# START OF STORED DATA

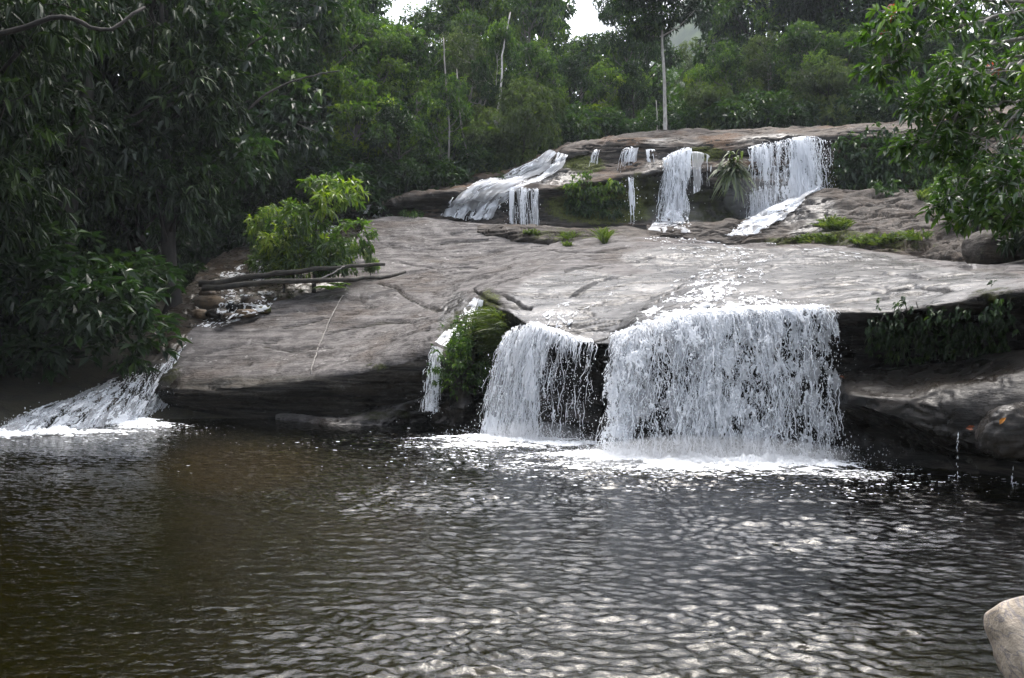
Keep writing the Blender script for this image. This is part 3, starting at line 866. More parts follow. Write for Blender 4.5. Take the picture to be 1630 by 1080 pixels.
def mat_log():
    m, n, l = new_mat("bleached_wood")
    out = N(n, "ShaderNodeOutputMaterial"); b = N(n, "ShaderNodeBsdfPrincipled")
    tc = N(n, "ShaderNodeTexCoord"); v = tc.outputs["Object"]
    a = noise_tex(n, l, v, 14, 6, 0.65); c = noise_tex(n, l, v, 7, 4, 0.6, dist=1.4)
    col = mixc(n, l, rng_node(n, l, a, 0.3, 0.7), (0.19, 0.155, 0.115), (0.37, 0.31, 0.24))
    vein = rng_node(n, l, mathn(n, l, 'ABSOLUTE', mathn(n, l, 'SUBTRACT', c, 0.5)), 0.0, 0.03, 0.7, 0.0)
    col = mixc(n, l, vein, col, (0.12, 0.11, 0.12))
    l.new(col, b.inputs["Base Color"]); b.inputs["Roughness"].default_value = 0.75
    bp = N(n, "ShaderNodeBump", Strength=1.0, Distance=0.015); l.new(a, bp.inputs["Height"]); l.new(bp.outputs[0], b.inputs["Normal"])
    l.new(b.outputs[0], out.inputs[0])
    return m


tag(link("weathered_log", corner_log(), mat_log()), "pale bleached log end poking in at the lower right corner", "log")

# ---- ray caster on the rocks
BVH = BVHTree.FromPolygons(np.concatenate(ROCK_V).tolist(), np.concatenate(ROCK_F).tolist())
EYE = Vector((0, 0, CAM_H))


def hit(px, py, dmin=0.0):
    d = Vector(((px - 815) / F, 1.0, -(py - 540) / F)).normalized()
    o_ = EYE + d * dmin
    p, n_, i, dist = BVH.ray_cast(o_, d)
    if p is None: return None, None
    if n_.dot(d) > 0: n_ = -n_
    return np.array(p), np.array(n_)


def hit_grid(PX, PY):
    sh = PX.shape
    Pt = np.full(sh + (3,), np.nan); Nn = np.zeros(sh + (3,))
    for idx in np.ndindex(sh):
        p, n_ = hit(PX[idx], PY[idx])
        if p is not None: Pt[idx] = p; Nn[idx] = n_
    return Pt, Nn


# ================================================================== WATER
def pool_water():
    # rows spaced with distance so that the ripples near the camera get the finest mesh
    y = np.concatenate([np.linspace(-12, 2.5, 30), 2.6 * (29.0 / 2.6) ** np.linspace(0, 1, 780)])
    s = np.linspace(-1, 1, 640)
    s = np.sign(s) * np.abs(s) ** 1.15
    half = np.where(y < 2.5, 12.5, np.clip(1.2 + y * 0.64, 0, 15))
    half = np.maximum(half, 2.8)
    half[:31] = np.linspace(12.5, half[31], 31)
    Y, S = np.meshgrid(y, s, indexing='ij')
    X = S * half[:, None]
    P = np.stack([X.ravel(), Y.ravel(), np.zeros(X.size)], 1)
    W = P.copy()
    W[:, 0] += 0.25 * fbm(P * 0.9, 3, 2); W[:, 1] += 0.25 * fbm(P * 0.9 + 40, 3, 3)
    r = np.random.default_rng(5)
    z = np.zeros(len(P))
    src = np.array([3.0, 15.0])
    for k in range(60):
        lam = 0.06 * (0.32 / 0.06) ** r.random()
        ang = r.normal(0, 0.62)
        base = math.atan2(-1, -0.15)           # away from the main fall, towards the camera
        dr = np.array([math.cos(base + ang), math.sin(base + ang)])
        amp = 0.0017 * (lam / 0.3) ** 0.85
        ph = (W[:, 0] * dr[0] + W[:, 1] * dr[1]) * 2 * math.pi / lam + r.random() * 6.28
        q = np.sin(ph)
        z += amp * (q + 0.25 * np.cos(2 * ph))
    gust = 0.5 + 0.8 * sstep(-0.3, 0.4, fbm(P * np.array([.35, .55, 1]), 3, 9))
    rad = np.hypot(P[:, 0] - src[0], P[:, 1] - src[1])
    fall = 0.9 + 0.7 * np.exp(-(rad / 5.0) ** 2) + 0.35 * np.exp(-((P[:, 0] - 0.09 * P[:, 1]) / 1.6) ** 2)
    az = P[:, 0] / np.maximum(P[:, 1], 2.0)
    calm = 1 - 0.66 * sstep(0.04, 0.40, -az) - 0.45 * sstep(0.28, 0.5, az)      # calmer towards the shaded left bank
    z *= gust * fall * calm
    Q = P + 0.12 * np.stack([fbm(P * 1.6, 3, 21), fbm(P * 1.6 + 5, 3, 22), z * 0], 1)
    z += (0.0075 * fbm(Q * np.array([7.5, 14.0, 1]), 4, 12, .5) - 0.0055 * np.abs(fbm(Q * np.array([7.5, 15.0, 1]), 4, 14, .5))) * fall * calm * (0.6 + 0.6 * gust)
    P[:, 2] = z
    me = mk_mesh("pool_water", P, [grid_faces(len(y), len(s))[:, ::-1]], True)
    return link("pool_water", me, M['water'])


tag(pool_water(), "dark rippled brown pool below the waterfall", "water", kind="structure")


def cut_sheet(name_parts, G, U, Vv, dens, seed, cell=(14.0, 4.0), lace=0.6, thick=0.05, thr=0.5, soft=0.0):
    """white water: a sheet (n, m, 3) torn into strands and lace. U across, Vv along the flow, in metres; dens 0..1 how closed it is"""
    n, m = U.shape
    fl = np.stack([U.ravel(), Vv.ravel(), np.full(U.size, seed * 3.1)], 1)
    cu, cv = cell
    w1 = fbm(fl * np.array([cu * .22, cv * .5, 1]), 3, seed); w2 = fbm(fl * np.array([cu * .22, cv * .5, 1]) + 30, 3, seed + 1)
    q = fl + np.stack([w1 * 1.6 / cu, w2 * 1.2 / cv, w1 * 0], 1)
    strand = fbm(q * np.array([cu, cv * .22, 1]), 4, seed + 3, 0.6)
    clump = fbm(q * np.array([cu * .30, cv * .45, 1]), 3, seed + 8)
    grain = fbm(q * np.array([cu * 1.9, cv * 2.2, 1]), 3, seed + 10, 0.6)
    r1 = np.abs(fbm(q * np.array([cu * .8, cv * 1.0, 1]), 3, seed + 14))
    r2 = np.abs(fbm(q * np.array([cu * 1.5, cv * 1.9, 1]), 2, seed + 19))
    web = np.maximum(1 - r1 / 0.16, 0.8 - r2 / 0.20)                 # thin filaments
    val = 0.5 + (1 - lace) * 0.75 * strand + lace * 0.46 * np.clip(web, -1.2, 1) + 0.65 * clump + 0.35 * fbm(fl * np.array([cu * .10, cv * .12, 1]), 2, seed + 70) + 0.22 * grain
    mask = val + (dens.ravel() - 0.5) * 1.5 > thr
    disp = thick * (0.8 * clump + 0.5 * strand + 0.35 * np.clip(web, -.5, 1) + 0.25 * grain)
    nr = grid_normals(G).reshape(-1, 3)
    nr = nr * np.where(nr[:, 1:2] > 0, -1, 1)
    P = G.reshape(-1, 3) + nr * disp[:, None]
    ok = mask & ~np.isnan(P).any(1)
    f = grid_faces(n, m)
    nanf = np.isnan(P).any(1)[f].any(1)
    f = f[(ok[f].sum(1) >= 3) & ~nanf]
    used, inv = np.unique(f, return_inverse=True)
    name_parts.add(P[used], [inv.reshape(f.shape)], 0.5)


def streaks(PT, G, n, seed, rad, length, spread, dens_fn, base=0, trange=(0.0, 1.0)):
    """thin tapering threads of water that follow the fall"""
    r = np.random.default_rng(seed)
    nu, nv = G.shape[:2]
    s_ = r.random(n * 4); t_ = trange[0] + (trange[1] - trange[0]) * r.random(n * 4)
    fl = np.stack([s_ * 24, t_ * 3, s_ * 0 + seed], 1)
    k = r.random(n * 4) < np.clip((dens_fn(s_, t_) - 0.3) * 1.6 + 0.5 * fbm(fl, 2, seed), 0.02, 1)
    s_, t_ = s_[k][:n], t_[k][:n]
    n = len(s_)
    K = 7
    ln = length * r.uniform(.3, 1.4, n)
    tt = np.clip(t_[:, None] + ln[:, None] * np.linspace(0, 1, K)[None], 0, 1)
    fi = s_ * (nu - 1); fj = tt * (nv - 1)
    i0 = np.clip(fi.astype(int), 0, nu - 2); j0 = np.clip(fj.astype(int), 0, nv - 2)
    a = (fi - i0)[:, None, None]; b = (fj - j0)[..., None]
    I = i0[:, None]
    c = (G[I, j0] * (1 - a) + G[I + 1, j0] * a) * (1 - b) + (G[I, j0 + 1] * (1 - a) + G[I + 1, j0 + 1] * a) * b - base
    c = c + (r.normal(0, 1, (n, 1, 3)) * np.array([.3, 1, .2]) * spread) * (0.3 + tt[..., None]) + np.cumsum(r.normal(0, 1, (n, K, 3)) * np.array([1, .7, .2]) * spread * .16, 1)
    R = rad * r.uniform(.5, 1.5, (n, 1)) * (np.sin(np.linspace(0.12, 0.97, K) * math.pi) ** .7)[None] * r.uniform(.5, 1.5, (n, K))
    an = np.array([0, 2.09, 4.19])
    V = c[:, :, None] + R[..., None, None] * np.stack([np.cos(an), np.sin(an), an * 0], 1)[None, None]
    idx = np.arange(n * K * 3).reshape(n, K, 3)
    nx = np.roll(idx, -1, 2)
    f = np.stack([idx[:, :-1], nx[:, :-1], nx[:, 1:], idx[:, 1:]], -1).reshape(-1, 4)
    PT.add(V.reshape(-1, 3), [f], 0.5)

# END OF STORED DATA

• STATED EXERCISE:
Write out exactly the lines between the start of the data and the line with "EYE = Vector((0, 0, CAM_H))", including both, but none of the pictures.

• SOLUTION TO THE EXERCISE:
Keep writing the Blender script for this image. This is part 3, starting at line 866. More parts follow. Write for Blender 4.5. Take the picture to be 1630 by 1080 pixels.
def mat_log():
    m, n, l = new_mat("bleached_wood")
    out = N(n, "ShaderNodeOutputMaterial"); b = N(n, "ShaderNodeBsdfPrincipled")
    tc = N(n, "ShaderNodeTexCoord"); v = tc.outputs["Object"]
    a = noise_tex(n, l, v, 14, 6, 0.65); c = noise_tex(n, l, v, 7, 4, 0.6, dist=1.4)
    col = mixc(n, l, rng_node(n, l, a, 0.3, 0.7), (0.19, 0.155, 0.115), (0.37, 0.31, 0.24))
    vein = rng_node(n, l, mathn(n, l, 'ABSOLUTE', mathn(n, l, 'SUBTRACT', c, 0.5)), 0.0, 0.03, 0.7, 0.0)
    col = mixc(n, l, vein, col, (0.12, 0.11, 0.12))
    l.new(col, b.inputs["Base Color"]); b.inputs["Roughness"].default_value = 0.75
    bp = N(n, "ShaderNodeBump", Strength=1.0, Distance=0.015); l.new(a, bp.inputs["Height"]); l.new(bp.outputs[0], b.inputs["Normal"])
    l.new(b.outputs[0], out.inputs[0])
    return m


tag(link("weathered_log", corner_log(), mat_log()), "pale bleached log end poking in at the lower right corner", "log")

# ---- ray caster on the rocks
BVH = BVHTree.FromPolygons(np.concatenate(ROCK_V).tolist(), np.concatenate(ROCK_F).tolist())
EYE = Vector((0, 0, CAM_H))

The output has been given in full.